> **EXERCISE PROMPT**
Lines holding the string "scene" are the ones to copy from this listing.

....

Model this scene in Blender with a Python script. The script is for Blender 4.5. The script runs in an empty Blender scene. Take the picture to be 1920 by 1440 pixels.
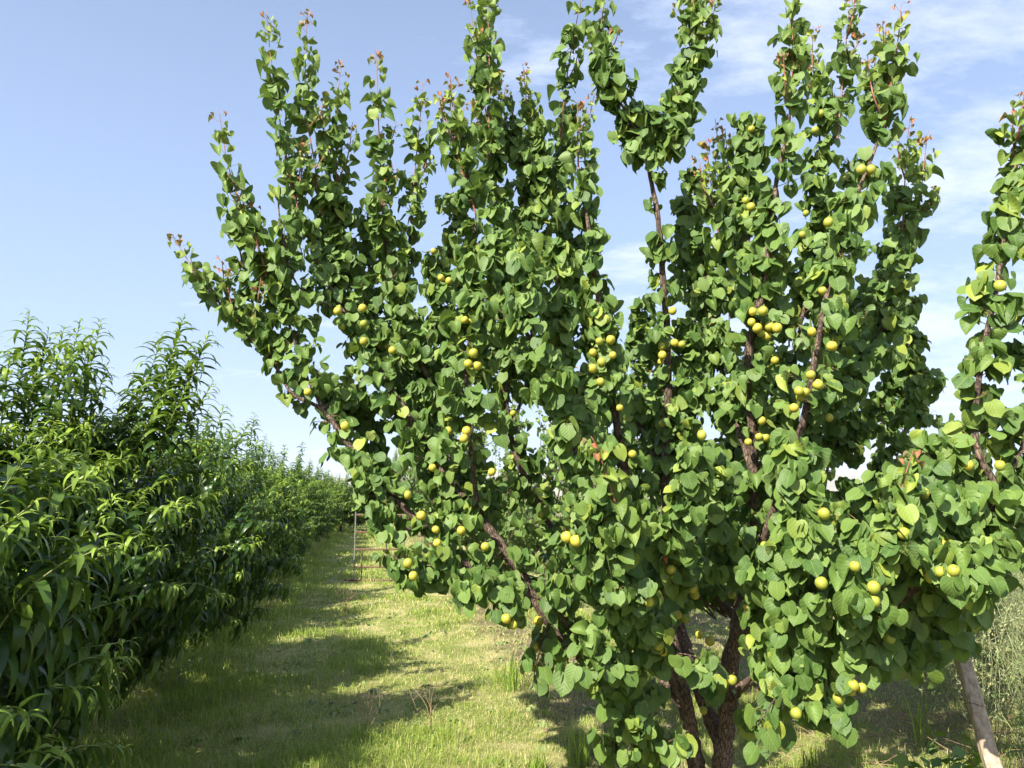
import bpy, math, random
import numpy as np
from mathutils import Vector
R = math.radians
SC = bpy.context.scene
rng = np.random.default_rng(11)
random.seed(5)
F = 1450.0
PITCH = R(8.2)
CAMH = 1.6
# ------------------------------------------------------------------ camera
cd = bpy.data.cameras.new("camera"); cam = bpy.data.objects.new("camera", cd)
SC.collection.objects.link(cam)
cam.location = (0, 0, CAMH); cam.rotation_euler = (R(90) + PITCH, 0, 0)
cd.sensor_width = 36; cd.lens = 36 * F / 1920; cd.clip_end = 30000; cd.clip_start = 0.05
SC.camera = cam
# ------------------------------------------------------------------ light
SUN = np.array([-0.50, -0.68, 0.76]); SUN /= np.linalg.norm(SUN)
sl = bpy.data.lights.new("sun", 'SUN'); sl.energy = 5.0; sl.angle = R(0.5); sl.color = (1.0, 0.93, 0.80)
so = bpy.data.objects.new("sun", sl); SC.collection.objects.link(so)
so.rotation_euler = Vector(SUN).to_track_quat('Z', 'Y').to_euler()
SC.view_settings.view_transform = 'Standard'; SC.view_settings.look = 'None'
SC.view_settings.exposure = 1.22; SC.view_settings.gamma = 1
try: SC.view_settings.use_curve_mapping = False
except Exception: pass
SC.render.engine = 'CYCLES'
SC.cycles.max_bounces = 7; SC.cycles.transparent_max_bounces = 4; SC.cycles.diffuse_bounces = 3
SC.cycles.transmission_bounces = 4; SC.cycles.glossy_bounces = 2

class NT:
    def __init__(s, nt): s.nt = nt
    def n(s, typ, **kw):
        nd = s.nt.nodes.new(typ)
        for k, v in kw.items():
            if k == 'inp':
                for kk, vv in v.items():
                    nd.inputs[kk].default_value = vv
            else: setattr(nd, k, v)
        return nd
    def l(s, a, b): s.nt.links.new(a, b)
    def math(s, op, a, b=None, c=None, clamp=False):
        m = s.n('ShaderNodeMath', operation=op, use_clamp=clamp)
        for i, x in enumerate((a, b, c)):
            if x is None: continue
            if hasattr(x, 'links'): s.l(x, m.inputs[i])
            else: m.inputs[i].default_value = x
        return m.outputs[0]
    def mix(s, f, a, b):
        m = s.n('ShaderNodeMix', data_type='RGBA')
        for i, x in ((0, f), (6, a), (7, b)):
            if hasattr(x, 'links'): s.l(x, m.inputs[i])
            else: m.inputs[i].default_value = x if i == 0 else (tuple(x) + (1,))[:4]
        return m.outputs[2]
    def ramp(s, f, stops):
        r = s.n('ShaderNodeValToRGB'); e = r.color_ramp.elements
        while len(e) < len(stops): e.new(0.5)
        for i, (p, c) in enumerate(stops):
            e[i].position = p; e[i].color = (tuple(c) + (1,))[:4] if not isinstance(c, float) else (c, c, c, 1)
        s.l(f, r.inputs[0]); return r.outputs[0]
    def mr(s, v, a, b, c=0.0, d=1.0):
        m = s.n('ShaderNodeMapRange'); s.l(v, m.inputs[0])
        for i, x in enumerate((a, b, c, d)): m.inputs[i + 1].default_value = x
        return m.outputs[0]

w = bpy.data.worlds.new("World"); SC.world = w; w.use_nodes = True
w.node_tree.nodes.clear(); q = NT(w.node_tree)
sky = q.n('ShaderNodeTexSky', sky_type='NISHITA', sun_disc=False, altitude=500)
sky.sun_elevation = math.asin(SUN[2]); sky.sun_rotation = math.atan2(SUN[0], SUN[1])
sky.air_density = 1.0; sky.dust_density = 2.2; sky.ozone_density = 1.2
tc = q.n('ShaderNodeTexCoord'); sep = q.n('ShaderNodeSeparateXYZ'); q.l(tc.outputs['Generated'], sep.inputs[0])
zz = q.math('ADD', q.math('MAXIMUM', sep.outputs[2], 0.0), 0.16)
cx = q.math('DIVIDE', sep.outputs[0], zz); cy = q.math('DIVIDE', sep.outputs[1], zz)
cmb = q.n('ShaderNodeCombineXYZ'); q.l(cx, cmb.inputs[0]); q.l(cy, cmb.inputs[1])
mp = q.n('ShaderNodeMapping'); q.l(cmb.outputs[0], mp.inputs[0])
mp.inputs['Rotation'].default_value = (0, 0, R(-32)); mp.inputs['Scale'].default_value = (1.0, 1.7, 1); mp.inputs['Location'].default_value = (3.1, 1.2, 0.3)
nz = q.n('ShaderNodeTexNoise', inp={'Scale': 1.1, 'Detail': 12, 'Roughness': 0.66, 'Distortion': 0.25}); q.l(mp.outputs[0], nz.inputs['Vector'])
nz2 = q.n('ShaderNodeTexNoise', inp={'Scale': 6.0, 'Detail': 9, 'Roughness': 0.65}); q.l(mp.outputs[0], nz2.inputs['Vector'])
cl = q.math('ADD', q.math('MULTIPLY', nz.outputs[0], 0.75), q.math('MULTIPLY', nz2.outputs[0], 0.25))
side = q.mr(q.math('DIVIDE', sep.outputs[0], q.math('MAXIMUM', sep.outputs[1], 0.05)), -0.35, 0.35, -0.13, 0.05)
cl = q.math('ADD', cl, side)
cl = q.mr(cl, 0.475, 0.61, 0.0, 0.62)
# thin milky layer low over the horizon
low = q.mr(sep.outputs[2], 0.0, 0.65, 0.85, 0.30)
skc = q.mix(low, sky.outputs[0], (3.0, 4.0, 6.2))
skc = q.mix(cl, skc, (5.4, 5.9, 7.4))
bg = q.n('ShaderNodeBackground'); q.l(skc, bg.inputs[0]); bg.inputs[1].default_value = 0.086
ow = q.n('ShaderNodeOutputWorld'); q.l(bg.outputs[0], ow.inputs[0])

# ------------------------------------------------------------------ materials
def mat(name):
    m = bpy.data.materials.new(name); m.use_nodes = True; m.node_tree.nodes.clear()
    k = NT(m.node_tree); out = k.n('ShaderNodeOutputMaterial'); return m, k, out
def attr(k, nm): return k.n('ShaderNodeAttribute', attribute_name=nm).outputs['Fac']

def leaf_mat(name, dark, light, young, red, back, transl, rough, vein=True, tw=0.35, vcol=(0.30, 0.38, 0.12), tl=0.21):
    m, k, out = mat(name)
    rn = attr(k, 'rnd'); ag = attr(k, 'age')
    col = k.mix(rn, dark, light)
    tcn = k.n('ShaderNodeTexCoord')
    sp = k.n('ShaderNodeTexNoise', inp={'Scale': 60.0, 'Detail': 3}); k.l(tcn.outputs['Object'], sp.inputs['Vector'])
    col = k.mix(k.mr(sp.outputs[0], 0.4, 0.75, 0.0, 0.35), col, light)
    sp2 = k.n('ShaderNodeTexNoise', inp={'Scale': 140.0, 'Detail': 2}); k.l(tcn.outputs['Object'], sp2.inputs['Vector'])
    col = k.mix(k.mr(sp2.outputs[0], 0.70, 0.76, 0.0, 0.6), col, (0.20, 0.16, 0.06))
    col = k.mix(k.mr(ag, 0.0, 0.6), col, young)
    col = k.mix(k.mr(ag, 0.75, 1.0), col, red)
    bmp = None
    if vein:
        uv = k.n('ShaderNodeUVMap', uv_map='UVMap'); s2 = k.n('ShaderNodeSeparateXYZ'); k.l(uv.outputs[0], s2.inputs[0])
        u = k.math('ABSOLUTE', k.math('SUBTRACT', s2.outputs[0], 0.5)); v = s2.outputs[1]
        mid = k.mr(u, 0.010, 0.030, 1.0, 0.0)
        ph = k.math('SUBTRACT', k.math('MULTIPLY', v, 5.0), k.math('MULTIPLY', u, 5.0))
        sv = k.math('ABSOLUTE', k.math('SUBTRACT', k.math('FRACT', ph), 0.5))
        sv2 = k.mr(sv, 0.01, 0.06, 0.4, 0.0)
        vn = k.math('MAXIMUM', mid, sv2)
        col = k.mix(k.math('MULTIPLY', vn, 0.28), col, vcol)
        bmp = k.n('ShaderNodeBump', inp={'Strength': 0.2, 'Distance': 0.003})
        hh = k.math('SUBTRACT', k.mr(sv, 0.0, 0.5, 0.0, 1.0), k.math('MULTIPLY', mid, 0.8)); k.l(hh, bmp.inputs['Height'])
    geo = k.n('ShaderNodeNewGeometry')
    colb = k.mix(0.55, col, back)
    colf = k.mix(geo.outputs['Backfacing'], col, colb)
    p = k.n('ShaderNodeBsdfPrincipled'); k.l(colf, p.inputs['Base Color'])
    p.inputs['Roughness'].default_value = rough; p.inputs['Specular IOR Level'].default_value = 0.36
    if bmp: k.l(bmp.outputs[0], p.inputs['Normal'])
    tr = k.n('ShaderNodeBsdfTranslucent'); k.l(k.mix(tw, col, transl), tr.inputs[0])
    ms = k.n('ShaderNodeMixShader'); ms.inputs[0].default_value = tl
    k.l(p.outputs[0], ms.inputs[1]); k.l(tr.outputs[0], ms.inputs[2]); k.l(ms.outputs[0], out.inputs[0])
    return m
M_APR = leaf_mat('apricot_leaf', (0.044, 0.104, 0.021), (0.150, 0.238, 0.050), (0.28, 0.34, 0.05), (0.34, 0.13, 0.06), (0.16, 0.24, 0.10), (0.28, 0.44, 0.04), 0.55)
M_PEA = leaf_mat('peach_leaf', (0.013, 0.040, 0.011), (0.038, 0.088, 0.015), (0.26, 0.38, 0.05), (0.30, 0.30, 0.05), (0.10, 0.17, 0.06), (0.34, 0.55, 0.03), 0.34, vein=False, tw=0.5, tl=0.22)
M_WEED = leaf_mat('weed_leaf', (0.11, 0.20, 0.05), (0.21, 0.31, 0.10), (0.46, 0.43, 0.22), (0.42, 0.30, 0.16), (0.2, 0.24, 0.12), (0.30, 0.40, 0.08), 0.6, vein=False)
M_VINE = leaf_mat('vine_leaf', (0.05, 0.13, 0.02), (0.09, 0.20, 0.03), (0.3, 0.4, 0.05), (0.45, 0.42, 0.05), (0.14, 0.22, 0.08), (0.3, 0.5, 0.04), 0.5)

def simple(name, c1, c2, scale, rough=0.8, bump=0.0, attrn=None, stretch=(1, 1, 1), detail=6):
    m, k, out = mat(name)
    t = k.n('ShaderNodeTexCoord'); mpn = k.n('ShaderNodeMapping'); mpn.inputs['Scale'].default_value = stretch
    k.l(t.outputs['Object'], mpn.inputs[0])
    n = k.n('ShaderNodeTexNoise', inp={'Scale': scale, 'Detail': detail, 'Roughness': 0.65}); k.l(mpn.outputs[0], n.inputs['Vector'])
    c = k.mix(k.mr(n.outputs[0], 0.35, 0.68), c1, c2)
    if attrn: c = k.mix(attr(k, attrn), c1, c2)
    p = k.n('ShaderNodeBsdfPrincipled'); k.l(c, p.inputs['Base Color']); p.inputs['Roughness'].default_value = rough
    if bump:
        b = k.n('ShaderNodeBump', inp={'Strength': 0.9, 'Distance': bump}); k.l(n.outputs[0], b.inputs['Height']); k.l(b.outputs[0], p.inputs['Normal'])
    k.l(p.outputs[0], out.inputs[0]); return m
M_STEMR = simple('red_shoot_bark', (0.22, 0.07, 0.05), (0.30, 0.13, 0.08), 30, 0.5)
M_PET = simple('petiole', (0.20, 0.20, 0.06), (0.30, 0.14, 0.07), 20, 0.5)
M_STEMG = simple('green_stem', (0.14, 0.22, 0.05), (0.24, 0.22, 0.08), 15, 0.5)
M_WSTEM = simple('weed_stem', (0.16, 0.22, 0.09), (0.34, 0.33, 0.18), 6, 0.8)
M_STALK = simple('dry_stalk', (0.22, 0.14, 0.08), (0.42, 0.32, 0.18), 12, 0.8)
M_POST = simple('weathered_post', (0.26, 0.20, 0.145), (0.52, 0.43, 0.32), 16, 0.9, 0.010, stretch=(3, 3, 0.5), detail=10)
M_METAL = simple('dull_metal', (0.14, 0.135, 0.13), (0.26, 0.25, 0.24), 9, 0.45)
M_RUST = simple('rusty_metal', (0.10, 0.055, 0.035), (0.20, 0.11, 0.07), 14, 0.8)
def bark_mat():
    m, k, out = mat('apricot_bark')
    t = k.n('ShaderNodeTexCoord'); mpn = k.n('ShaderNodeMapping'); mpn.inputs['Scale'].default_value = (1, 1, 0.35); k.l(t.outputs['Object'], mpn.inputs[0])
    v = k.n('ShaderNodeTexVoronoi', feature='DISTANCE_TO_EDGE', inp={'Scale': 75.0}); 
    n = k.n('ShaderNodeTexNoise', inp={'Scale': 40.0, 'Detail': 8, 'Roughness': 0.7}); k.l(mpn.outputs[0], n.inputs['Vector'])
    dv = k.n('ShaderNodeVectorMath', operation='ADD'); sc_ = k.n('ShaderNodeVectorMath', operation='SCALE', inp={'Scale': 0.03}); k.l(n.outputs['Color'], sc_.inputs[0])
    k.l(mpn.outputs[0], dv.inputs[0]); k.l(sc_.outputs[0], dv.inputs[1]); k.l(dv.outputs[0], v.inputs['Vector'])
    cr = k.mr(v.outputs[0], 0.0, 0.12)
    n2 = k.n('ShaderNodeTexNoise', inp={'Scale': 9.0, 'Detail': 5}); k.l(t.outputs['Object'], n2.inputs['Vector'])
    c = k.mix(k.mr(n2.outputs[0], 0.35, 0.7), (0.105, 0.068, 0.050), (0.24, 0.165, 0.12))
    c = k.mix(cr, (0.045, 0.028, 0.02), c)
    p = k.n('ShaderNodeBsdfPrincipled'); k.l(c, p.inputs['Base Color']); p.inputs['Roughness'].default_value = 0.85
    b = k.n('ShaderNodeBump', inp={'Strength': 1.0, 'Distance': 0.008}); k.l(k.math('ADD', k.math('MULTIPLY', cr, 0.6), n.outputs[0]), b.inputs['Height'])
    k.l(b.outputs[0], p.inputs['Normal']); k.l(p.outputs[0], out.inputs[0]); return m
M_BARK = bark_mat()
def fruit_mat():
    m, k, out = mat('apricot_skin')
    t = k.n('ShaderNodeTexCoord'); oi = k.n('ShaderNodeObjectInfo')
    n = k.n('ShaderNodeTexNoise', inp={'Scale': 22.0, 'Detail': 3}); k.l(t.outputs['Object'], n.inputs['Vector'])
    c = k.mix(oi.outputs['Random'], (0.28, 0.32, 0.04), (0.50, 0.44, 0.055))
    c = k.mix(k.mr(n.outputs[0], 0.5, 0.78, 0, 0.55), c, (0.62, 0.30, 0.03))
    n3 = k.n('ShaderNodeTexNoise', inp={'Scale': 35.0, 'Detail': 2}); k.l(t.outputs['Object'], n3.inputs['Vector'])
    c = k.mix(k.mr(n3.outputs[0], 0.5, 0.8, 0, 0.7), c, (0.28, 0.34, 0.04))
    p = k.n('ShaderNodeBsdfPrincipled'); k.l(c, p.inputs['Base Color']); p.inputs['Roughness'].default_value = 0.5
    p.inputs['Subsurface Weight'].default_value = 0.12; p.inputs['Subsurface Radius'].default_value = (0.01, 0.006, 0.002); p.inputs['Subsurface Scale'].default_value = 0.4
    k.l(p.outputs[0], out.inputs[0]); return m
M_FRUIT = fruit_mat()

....

> **RESULT OF THE TASK**
Model this scene in Blender with a Python script. The script is for Blender 4.5. The script runs in an empty Blender scene. Take the picture to be 1920 by 1440 pixels.
SC = bpy.context.scene